The Southern California city so far has avoided the desperate situation that other metro areas are facing, in part because it no longer attracts as many immigrants as it once did.
By the time the first bus of migrants from Texas arrived in Los Angeles in June, Democratic leaders who run the city were surprised it had taken so long for Republican governors to send people their way.
Gov. Ron DeSantis of Florida had already chartered flights of asylum seekers to Sacramento and to liberal areas like Martha’s Vineyard. Over the course of a year, Gov. Greg Abbott of Texas had already sent thousands of migrants to New York, Chicago and Washington, D.C., by chartered bus.

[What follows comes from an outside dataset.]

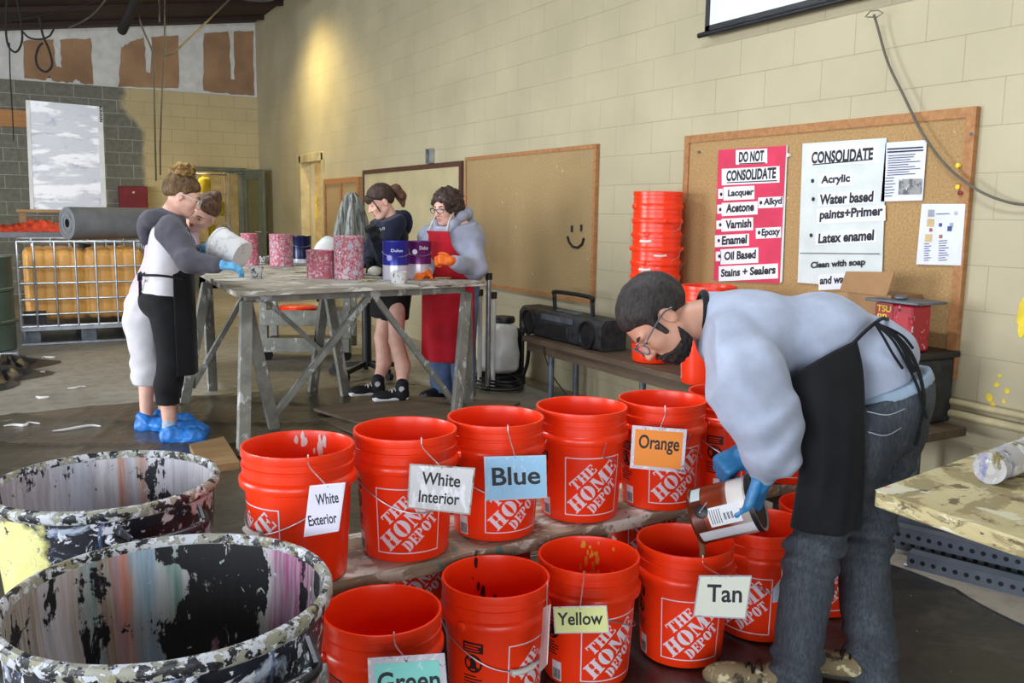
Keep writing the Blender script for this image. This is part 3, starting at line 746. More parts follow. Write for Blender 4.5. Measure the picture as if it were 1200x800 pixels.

Texas has since made Los Angeles, the nation’s second largest city, a regular destination, sending a total of 14 buses carrying 562 people over the past three months. During the same period, thousands of other recent immigrants have traveled to Southern California on their own.
But unlike in other major metro areas — particularly New York, where Mayor Eric Adams recently warned that the migrant crisis “will destroy” his city — leaders in Los Angeles are not sounding alarms.
Instead, the city has quietly avoided the kind of emergency that has strained shelters and left officials pleading for federal help in New York, Chicago and Massachusetts. Los Angeles officials are relieved to have avoided major problems so far, especially considering that their city has faced so many other challenges lately, from a homelessness emergency to a prolonged Hollywood labor strike.